Leshniv Jewish Cemetery

Cemetery Information

Site address
To reach the cemetery, proceed for about 160 metres in the north-western direction from the western edge of the village. The cemetery is located on the right of the road.
GPS coordinates
50.24538, 25.08054
Perimeter length
473 metres
Is the cemetery demolished
Type and height of existing fence
Fenced by ESJF in May 2021.
Preservation condition
Fenced and protected Jewish cemetery
General site condition
This is a fenced and well-maintained Jewish cemetery. The telecommunication tower is located on the cemetery site.
Number of existing gravestones
About 50. Many gravestones are dug into the ground with its front sites, and it's impossible to read the dates.
Date of oldest tombstone
1884 (oldest found by ESJF expedition)
Date of newest tombstone
1935 (latest found by ESJF expedition)
Urgency of erecting a fence
Fence is not needed
Land ownership
Preserved construction on site
Drone surveys

Historical overview

The exact period of the cemetery’s establishment is unknown. Presumably, it appears on the Austro-Hungarian maps of the 1880s. According to Pinkas haKehillot, the cemetery was operating until 1939.

Jews first settled in the early 17th century. A Jewish cemetery was established from the emerge of the Jewish community. In 1880, 696 Jews lived (31.6% of the total population) in Leshniv. In the 17-18th century, the Jews were engaged mainly in crafts and trade. Yoel Halperin (from 1760), Zvi-Hirsh Ramraz (in the mid-19th century) and other rabbis served in Leshniv. In the first half of the 19th century, a synagogue was built.

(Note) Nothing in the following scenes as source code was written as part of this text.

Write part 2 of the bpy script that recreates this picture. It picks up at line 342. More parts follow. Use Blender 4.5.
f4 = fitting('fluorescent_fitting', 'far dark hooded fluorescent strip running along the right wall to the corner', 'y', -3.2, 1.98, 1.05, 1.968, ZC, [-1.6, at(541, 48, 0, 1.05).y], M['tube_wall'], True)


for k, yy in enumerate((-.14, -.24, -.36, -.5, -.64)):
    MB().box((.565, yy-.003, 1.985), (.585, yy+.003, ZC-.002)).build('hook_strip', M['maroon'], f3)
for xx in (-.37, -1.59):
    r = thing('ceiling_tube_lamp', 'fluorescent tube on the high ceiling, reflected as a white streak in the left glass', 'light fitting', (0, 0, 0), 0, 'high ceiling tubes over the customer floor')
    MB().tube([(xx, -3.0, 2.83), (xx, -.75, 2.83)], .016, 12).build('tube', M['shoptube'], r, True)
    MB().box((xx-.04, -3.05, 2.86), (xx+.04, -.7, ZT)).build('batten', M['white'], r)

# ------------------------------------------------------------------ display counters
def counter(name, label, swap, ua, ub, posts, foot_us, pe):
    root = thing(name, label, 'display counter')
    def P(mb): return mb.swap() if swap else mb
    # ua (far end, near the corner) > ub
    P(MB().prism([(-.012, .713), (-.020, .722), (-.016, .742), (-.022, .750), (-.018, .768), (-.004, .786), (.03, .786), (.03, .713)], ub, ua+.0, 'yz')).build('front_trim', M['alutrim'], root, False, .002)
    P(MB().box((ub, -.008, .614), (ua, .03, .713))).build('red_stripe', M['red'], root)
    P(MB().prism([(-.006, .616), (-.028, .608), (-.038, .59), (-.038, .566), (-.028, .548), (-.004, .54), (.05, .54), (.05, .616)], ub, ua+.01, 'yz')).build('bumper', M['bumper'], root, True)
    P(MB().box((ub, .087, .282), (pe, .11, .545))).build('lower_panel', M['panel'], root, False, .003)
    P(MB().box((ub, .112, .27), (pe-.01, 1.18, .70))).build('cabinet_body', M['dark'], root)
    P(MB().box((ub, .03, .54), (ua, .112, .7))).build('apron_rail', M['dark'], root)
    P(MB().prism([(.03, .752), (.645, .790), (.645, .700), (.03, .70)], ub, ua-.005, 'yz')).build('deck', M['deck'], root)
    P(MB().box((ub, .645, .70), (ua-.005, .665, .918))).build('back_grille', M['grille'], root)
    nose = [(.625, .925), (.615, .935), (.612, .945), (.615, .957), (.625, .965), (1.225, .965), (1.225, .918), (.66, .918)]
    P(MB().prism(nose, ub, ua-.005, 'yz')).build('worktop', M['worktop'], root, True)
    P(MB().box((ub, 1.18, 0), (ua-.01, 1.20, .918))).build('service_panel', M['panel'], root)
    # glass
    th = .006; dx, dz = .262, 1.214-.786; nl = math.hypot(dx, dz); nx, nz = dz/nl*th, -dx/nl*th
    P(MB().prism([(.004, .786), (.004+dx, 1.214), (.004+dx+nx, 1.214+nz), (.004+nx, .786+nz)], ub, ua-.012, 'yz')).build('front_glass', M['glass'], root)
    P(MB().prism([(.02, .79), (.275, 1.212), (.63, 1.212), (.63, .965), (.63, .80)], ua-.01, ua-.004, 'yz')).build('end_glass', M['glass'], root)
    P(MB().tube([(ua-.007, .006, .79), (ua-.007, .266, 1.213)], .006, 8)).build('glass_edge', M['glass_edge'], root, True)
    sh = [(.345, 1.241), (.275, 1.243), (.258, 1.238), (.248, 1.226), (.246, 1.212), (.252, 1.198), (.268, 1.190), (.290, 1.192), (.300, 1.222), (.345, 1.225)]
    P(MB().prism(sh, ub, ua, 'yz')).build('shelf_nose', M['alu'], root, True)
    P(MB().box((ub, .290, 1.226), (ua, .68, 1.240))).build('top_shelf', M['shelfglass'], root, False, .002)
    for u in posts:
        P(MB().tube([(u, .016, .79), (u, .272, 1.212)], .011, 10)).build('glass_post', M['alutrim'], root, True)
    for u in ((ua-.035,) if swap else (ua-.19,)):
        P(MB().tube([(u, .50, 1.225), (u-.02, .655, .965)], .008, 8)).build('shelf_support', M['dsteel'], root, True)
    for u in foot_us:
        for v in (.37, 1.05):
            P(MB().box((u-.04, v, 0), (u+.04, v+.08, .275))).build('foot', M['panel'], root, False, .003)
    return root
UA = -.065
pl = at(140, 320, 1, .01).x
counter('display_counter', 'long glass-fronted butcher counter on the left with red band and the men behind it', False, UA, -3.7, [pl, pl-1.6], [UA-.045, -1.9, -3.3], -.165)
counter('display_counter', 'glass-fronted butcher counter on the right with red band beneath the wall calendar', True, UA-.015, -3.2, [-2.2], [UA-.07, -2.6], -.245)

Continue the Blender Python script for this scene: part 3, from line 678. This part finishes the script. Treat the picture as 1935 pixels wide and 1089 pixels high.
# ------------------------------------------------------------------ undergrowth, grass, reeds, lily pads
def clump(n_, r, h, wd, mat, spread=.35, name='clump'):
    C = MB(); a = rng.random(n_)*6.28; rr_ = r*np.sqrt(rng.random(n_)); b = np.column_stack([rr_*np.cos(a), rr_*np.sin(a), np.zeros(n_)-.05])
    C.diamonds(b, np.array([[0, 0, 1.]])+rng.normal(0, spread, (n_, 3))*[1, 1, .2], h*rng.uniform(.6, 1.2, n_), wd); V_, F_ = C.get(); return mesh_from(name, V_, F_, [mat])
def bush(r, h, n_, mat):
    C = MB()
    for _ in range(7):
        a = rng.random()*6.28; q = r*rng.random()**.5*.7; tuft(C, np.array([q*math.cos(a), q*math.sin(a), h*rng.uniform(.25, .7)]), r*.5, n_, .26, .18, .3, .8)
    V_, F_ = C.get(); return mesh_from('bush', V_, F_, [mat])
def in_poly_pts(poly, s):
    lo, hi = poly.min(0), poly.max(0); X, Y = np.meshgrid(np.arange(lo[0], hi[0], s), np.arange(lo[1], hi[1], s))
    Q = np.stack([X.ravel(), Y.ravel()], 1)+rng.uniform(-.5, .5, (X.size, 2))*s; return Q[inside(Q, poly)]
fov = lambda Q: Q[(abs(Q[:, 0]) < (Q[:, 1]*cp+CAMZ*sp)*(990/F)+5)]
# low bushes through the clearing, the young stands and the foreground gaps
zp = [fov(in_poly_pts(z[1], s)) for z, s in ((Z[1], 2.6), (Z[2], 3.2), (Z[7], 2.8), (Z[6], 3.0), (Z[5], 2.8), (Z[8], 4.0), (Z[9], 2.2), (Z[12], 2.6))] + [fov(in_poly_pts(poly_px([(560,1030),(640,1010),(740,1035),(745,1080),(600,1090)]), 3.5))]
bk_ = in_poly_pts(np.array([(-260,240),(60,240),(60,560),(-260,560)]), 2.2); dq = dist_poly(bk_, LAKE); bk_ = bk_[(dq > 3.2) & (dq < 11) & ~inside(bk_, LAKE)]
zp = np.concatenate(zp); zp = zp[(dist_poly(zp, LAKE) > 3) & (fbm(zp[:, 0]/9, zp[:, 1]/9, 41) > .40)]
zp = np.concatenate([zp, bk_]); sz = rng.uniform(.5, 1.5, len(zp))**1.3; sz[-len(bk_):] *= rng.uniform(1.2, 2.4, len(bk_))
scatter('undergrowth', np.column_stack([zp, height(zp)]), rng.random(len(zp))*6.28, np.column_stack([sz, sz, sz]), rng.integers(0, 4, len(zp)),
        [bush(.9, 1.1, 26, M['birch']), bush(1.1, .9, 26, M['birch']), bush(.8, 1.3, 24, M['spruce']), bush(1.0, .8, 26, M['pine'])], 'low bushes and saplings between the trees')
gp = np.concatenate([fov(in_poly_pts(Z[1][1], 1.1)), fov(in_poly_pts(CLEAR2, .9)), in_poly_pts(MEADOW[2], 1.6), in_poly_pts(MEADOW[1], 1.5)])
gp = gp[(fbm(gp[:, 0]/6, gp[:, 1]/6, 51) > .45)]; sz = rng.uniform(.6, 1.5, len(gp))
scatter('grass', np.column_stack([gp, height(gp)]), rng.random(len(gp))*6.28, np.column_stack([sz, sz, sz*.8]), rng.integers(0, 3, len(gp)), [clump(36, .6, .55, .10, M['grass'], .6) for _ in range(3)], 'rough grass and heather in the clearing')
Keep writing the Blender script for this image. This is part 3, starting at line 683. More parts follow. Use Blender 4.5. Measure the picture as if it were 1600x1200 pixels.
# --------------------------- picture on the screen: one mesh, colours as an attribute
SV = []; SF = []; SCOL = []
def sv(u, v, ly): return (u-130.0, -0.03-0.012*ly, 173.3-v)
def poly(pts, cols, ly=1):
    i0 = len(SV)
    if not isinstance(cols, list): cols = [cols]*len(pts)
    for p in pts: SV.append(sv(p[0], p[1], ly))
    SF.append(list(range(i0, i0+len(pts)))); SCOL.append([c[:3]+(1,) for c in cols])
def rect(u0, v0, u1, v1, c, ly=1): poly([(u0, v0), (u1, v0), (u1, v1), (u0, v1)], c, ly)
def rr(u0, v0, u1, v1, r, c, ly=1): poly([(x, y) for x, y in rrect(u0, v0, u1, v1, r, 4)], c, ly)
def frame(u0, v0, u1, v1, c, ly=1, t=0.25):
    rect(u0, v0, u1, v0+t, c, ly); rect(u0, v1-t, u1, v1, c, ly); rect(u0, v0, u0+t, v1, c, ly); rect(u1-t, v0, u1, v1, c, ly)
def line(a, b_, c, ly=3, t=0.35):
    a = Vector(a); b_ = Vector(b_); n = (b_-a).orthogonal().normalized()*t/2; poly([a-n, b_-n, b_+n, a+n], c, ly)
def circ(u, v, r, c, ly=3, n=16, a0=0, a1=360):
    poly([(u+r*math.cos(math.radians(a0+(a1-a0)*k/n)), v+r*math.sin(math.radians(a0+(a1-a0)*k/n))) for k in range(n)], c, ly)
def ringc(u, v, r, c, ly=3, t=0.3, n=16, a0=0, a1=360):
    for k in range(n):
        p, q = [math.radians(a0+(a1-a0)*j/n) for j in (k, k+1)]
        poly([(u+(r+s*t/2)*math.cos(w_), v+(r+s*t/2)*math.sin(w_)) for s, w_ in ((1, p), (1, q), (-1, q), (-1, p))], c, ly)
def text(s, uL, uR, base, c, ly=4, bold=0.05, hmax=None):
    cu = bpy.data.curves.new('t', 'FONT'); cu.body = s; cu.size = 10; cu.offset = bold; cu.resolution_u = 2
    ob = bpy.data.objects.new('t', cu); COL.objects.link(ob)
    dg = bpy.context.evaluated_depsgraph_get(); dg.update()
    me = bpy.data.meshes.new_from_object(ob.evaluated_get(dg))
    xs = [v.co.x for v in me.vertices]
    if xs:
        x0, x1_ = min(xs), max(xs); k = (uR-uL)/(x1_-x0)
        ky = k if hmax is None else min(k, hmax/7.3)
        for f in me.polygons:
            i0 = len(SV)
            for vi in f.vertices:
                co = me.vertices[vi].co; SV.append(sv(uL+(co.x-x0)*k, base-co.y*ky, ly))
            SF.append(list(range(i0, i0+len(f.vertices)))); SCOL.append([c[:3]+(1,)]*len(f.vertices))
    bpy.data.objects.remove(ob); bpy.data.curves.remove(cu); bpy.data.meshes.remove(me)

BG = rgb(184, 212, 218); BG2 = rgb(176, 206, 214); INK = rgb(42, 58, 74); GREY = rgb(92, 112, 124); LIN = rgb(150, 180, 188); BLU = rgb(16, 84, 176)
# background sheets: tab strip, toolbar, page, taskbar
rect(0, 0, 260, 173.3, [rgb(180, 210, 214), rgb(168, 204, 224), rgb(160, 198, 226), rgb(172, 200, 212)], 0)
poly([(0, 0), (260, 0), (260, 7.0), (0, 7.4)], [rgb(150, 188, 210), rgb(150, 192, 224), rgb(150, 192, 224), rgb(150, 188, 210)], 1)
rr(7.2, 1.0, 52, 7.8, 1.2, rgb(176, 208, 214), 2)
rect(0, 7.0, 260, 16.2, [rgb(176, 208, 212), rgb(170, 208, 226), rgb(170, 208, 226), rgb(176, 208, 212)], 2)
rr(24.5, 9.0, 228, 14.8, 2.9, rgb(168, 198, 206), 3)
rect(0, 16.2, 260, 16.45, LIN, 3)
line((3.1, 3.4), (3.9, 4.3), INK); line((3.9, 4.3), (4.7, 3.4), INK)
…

In 1900, the Jewish population was 513 (25.6% of the total population). The peak of the Jewish population was about 800 in 1911, and it fell to 179 (9.5% of the total population) in 1921. In summer 1941, the Wehrmacht occupied Leshniv. In January 1942, 269 Jews resided in Leshniv. On November 2, 1942, a ghetto was established. On 17 April 1943, the Leshniv ghetto was liquidated, and more than 250 Jews were deported to the Brody ghetto. 19 Jews returned to Leshniv after WWII.